Título: Tsunami monetário
Autor: Duran, Camila Villard
Fonte: O Estado de São Paulo, 06/10/2012, Economia, p. B2

As críticas do governo brasileiro ao fenômeno do "tsunami monetário" revelam um problema sensível, especialmente no pós-crise, quanto à gestão da moeda. Bancos centrais implementam sua política monetária com base em interesses nacionais e de acordo com mandatos legais. As consequências econômicas e sociais globais têm sido secundárias em seu processo decisório.

O Fed (o banco central dos EUA) tem como objetivo manter a estabilidade de preços e assegurar o pleno emprego naquele país. As rodadas de "afrouxamento quantitativo" monetário parecem estar condizentes com seu mandato, que pressupõe a arbitragem entre dois objetivos macroeconômicos. O problema é que o Fed também é responsável por gerir uma moeda de reserva e de pagamentos internacionais. Tanto ele quanto o Banco Central Europeu (BCE) têm papel global relevante, que não está refletido em mandatos internacionais.

O problema parece residir, portanto, na arquitetura do sistema financeiro internacional. A cooperação global monetário-financeira pauta-se por instrumentos jurídicos flexíveis. Esse modelo de regulação parece ser o resultado, como afirma o pesquisador Pierre H. Verdier, de dependência histórica. Desde o colapso do sistema de Bretton Woods, as relações monetárias e financeiras têm sido construídas juridicamente por meio de instrumentos de soft law. Com o fim do sistema de paridades fixas, na década de 1970, reguladores nacionais enfrentaram consideráveis desafios globais. Não havia moldura institucional para enfrentá-los ou autoridade capaz de criar fóruns formais de negociação ou acordos vinculantes. A atuação dessas autoridades passou, então, a pautar-se por redes informais, organizadas em torno de tecnocratas (como o Comitê da Basileia), e normas flexíveis como diretivas e recomendações.

Para o bem ou para o mal, esse modelo regulatório persiste: a atuação do G-20 é um reflexo. Esse regime, porém, não é o mesmo do direito do comércio internacional. A substituição do Gatt pela Organização Mundial do Comércio (OMC) deu novo impulso às relações internacionais nessa área. A OMC tem "dentes": conta, inclusive, com estrutura contenciosa. No sistema financeiro, porém, há fragmentação de centros de poder, e isso desfavorece a assunção por um ou outro banco central de suas responsabilidades internacionais na gestão da moeda. É o que ocorre, entre outros, com o Fed e o BCE.

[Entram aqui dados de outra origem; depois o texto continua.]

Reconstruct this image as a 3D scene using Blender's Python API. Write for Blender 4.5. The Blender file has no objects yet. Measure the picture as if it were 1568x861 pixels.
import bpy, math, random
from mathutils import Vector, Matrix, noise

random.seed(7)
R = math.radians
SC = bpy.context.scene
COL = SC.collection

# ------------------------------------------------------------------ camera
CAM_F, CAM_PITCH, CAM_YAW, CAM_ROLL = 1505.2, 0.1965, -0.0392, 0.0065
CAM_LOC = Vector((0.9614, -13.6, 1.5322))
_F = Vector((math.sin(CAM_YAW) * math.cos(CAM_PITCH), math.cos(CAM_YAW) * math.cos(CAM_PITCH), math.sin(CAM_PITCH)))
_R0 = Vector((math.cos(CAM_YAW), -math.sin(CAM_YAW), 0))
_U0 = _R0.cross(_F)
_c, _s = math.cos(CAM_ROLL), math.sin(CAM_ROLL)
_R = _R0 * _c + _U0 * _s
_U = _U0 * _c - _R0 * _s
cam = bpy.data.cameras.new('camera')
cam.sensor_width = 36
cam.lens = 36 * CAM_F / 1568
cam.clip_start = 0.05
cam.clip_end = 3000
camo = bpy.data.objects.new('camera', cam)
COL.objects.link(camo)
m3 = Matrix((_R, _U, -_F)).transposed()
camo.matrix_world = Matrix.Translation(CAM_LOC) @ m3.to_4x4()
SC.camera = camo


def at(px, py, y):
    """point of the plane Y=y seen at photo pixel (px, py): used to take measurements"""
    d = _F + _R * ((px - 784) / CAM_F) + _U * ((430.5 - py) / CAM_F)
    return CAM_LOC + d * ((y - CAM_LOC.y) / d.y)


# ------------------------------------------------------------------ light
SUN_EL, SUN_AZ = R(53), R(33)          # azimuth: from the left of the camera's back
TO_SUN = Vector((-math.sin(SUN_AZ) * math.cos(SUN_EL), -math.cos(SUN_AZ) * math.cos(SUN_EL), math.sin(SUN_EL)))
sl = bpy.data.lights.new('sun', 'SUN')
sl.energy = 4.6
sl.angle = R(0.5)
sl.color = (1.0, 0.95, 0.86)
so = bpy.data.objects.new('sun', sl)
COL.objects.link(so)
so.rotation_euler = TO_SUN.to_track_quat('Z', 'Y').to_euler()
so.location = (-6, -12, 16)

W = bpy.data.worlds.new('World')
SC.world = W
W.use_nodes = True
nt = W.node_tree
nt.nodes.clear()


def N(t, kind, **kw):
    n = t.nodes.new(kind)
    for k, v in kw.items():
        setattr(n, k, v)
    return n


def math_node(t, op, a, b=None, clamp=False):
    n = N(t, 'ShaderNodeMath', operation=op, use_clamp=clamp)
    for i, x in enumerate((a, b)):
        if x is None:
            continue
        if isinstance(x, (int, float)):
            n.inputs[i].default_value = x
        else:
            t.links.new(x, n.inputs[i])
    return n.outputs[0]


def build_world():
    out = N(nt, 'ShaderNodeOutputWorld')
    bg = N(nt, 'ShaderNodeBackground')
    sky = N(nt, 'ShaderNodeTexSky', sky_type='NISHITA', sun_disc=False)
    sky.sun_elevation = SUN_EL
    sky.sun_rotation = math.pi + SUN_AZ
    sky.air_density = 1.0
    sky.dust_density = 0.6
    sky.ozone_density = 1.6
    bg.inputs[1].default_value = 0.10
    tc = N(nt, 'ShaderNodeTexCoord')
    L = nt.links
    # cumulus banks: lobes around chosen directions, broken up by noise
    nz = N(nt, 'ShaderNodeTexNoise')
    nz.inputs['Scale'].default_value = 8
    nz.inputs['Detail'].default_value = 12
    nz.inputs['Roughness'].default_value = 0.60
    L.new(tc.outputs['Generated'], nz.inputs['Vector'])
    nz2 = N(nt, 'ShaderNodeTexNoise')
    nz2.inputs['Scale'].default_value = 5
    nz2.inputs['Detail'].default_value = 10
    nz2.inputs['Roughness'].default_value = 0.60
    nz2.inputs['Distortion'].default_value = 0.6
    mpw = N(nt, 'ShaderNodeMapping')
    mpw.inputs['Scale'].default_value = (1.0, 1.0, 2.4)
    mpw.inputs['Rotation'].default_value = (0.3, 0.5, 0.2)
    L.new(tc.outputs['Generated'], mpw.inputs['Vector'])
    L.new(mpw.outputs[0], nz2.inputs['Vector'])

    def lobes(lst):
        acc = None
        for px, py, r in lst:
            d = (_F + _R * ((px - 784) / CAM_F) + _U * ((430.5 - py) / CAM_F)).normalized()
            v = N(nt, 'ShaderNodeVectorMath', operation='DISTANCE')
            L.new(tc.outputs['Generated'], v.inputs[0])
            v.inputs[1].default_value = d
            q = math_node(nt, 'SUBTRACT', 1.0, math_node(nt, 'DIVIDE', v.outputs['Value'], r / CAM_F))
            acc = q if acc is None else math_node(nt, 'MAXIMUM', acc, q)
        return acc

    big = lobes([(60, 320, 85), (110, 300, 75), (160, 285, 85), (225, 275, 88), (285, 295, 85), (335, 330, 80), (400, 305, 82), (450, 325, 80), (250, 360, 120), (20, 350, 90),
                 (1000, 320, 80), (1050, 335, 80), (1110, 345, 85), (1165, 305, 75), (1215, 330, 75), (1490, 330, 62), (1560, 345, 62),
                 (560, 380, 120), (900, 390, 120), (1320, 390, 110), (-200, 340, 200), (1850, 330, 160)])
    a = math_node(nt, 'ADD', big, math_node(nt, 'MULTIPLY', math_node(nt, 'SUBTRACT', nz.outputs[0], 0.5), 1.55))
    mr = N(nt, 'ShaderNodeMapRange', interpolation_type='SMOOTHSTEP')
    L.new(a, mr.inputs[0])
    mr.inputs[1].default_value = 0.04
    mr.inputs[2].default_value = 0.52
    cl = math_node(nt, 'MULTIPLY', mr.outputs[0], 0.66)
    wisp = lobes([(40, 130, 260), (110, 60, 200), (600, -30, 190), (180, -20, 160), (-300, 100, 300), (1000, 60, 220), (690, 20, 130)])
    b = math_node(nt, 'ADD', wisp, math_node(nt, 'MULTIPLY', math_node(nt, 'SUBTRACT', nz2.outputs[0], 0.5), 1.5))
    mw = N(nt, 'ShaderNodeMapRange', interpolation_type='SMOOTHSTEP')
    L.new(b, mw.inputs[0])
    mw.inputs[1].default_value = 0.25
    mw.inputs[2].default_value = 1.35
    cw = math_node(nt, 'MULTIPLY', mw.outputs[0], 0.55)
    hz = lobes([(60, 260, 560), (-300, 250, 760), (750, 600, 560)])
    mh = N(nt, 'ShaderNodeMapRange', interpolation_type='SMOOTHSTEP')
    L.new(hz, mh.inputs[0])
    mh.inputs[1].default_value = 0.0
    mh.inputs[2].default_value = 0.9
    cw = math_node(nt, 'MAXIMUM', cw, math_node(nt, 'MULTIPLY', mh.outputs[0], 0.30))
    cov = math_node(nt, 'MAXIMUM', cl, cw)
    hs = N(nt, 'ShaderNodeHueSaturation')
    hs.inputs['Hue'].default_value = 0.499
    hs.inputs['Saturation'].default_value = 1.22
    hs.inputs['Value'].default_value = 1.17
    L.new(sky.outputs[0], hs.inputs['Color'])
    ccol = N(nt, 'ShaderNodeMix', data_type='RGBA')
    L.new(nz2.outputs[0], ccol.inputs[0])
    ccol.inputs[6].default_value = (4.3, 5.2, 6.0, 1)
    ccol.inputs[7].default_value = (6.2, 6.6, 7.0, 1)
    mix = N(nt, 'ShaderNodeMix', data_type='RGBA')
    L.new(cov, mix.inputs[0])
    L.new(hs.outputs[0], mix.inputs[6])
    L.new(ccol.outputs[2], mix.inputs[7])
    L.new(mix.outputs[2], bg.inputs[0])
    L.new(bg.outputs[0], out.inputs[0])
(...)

A reforma do sistema financeiro internacional passa pelo questionamento dessa estrutura regulatória. E, apesar de ter dependência histórica, ela não é impossível. A construção do BCE é exemplo desse movimento. Desde a década de 1970, o Bundesbank praticava política monetária alemã com reflexos importantes no âmbito regional. Até 1990, os países europeus ainda poderiam recorrer a controles de entrada e saída de capitais, que, no entanto, vieram abaixo com a livre circulação. Esse período favoreceu, portanto, a intensificação do debate em torno da gestão comum da moeda, porque essa seria a única forma pela qual os demais países poderiam participar do exercício de poderes monetários.

No âmbito internacional, ainda é difícil imaginar a criação de uma união de compensações global, como idealizada por Keynes em 1941. Porém outros arranjos internacionais, intermediários a uma fase mais intensa de união financeira, poderiam ser colocados em debate. Bretton Woods nasceu da crença compartilhada por pensadores e políticos da época de que patologias econômicas (desemprego e inflação) haviam sido a causa da fragilidade das democracias. A demanda atual é por novo Bretton Woods que amplie a responsabilidade internacional de governos no âmbito monetário.

O diálogo iniciado com a tese do tsunami deveria servir de gatilho para uma reforma em que o Brasil assumiria posição relevante: a de integrar o quadro dos formuladores da arquitetura do sistema financeiro. No pós-crise, assegurar estabilidade econômica e política depende de inovadores arranjos institucionais internacionais.